Reichtman - As sinfônicas de Detroit ou Baltimore têm um orçamento similar ao da Osesp, mas os regentes convidados são muito mais famosos que os convidados daqui e mais caros.

Folha - Por que a Osesp não convida regentes mais famosos?

Reichtman - Talvez porque Neschling não queira que você se acostume a ouvir regentes melhores do que ele. Mas tem outra coisa que realmente levanta algumas questões. Os salários dos músicos das sinfônicas de Detroit ou Baltimore são o dobro dos músicos da Osesp. Os músicos em Detroit e Baltimore recebem planos de aposentadoria, coisa que não acontece na Osesp. Quando você compara esses números, tem de se perguntar: para onde vai o dinheiro da Osesp? Ninguém quer saber por quem são indicados os regentes e solistas convidados. Se tivessem visto, saberiam que muitos deles são indicados pelo mesmo agente europeu que é o agente pessoal de Neschling. Isso é justo? Os políticos parecem confiar cegamente em Neschling. O grande talento do maestro é convencer os brasileiros de que eles estão recebendo um ótimo retorno de seu investimento. Existe dinheiro suficiente para convidar os melhores regentes internacionais, como Daniel Barenboim e Kurt Mazur. Dar R$ 57 milhões e todo o controle a única pessoa é absurdo.

Folha - É normal um maestro ter poderes sobre o orçamento e os músicos, como ocorre com Neschling?

Reichtman - Não. Neschling tem poderes ditatoriais, algo que não existe em nenhuma sinfônica com esse orçamento. Alguns anos atrás ele demitiu sete músicos concursados da Osesp sem dar-lhes qualquer tipo de compensação. Nos últimos três anos ele demitiu quatro diretores-gerais, demitiu seu parceiro, o Roberto Minczuk. Neschling tem mais poder que o grande Toscanini teve antes da era Mussolini. Isso causa muito estrago aqui.
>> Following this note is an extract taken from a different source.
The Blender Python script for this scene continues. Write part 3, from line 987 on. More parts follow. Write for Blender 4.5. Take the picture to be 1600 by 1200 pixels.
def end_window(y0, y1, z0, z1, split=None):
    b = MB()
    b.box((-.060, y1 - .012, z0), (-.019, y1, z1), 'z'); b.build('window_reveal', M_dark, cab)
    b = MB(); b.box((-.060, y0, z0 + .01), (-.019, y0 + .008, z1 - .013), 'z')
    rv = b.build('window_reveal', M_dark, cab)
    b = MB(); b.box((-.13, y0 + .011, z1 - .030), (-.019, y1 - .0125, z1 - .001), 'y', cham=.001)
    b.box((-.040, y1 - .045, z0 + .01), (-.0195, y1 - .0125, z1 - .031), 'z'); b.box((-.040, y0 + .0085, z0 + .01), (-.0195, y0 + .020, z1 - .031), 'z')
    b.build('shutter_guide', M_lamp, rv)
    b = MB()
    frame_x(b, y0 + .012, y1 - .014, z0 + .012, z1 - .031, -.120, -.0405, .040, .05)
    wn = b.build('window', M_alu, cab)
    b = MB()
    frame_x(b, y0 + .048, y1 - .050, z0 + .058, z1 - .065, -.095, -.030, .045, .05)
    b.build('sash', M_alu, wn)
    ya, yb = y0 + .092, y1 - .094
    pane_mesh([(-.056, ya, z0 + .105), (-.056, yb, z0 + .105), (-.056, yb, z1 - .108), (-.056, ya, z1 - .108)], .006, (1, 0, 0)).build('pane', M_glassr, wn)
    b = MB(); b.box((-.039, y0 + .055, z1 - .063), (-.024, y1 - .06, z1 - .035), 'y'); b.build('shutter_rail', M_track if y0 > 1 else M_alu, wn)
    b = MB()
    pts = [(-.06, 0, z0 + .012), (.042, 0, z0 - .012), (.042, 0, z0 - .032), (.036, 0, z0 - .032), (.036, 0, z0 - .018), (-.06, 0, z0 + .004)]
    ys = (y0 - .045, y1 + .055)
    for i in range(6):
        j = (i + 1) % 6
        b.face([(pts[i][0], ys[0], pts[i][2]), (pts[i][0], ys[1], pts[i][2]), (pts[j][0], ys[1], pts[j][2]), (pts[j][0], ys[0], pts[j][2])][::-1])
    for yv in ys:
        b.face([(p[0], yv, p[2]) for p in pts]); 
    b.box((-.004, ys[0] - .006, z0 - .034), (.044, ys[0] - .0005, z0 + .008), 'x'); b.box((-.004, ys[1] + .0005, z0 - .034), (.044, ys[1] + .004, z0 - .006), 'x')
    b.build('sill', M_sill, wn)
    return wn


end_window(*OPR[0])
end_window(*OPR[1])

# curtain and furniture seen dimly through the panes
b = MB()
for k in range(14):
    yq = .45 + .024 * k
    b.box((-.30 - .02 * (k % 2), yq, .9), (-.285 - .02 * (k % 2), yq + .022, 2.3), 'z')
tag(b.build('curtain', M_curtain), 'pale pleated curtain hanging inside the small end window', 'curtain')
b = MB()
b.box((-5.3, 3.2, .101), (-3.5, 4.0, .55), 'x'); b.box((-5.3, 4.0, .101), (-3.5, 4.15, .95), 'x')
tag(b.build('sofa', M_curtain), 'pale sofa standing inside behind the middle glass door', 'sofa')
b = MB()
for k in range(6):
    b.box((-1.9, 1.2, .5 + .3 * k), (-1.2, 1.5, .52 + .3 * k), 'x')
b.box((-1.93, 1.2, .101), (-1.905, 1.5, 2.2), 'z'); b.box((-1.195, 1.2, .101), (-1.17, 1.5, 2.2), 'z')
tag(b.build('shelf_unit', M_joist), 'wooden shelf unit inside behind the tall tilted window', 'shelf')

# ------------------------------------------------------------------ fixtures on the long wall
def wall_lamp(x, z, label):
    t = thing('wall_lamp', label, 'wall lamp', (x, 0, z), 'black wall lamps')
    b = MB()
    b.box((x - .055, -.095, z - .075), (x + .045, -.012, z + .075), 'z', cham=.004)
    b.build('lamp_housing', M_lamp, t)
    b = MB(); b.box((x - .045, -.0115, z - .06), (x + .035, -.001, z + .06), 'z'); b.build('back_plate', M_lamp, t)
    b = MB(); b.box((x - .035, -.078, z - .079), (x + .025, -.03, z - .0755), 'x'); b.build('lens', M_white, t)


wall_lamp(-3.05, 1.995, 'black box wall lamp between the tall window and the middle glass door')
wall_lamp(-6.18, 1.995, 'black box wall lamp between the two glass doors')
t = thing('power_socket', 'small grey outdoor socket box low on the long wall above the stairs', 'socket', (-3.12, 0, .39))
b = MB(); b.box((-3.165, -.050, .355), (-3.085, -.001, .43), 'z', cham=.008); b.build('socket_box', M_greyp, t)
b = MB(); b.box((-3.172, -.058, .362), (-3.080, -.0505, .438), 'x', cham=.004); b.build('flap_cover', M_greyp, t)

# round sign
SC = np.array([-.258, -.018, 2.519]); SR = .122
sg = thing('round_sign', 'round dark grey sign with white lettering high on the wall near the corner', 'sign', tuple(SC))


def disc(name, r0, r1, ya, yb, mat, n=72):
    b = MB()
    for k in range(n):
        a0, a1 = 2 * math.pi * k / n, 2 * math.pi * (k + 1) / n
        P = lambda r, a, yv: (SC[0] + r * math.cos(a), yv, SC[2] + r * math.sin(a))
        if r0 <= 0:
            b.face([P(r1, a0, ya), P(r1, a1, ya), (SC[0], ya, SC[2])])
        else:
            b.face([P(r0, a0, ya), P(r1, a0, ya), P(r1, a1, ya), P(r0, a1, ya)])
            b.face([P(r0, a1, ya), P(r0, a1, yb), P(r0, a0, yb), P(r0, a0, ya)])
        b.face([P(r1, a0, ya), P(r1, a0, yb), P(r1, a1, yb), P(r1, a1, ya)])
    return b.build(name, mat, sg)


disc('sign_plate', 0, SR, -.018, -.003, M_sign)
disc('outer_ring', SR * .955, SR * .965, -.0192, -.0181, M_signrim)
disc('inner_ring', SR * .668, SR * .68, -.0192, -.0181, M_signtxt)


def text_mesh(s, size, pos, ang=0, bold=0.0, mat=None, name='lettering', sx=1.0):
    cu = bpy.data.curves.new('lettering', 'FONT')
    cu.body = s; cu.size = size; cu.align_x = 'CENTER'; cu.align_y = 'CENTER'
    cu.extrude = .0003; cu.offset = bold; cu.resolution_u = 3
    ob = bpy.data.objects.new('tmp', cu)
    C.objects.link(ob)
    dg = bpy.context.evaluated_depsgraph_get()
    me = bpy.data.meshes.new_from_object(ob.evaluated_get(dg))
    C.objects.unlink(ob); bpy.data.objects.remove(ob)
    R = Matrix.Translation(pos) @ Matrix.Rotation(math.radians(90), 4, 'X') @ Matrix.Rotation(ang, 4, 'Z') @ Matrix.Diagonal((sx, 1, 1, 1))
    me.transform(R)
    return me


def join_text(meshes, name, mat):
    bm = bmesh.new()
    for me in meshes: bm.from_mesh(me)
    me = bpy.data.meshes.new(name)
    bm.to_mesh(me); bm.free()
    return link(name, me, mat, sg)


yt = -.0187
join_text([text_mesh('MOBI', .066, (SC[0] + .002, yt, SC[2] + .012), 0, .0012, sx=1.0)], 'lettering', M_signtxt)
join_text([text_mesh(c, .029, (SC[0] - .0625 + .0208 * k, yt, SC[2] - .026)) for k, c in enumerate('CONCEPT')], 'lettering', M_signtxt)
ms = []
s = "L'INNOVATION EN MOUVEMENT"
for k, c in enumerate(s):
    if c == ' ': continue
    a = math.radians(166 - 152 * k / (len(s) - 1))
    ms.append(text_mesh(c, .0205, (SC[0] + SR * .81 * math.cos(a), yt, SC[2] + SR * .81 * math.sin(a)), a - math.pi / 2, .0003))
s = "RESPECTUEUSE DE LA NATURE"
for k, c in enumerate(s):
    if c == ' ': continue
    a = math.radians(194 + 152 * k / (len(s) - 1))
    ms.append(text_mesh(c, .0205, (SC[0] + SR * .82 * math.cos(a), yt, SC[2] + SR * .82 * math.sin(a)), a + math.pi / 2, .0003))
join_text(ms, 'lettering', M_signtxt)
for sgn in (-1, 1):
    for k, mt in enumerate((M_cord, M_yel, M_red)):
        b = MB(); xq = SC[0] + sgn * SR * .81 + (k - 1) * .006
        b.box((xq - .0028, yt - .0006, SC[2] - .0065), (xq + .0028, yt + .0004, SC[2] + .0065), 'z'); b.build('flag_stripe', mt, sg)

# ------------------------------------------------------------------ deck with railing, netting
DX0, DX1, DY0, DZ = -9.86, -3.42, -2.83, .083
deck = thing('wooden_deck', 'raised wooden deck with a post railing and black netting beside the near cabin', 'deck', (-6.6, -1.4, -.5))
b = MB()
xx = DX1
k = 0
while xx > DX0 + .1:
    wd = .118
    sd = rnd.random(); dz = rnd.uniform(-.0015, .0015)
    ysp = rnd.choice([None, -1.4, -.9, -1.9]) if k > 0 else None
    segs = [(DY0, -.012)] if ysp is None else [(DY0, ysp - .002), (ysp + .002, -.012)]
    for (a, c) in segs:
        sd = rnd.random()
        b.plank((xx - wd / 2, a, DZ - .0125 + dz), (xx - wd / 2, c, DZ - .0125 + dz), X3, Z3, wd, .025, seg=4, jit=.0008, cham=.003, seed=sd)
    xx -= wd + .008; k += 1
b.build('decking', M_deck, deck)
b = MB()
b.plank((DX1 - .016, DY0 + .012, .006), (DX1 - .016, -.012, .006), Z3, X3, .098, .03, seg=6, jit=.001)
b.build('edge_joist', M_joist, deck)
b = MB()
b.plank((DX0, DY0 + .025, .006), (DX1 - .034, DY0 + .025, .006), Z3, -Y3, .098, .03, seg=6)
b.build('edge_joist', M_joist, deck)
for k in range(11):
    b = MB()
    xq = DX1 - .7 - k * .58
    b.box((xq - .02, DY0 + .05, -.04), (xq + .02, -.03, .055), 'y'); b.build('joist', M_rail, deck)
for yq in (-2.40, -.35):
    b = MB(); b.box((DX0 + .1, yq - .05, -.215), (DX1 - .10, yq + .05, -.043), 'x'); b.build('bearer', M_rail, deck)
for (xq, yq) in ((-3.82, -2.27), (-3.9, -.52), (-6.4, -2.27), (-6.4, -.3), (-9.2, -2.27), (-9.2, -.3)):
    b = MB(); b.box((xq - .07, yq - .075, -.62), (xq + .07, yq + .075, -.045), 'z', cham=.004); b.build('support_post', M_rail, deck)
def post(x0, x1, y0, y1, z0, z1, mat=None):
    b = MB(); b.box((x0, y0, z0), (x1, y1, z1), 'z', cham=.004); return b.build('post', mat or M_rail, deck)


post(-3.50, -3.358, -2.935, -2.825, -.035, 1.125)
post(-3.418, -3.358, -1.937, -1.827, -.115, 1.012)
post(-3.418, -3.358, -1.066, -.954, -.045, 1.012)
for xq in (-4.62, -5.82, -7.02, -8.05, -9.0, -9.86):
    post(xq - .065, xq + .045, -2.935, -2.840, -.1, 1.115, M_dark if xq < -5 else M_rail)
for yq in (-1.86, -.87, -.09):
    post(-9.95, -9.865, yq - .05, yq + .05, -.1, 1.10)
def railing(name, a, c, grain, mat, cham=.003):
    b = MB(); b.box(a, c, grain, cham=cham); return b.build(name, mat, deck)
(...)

Folha - Que tipo de estrago?

Reichtman - Há alguns dias, os músicos da Osesp me disseram que tiveram de assinar um papel em branco. Nenhum músico ousou protestar. O apoio unânime dos músicos a Neschling tem o mesmo valor que as eleições em que Saddam Hussein recebia 98% dos votos. Todos apóiam por medo. Nenhuma outra orquestra permitiria tal conduta, mas aqui ninguém protesta. Obviamente, esse tipo de medo faz com que os músicos não toquem bem.

Folha - Não é impressionante a Osesp ter 10 mil assinantes?

Reichtman - É muito pouco para uma cidade de 10 milhões de habitantes. Os fundos gerados pelas assinaturas cobrem menos de 15% do orçamento. Em Tel Aviv, a Filarmônica de Israel recebe a metade do orçamento da Osesp, mas tem 15 mil assinantes e consegue muitos mais artistas e regentes importantes como convidados. Tel Aviv é 20 vezes menor que São Paulo. Quando a Filarmônica de Israel faz turnê, a maioria de suas despesas são pagas por aqueles que convidam. Quando a Osesp viaja, é o Estado de São Paulo que paga a conta, não as ricas platéias estrangeiras. Quando a Osesp grava um CD por um selo sueco chamado Bis, o contribuinte paga por isso também. O custo disso é enorme e o lucro com as vendas não cobre nem 5% do custo. E quem fica o lucro? A companhia sueca, não São Paulo.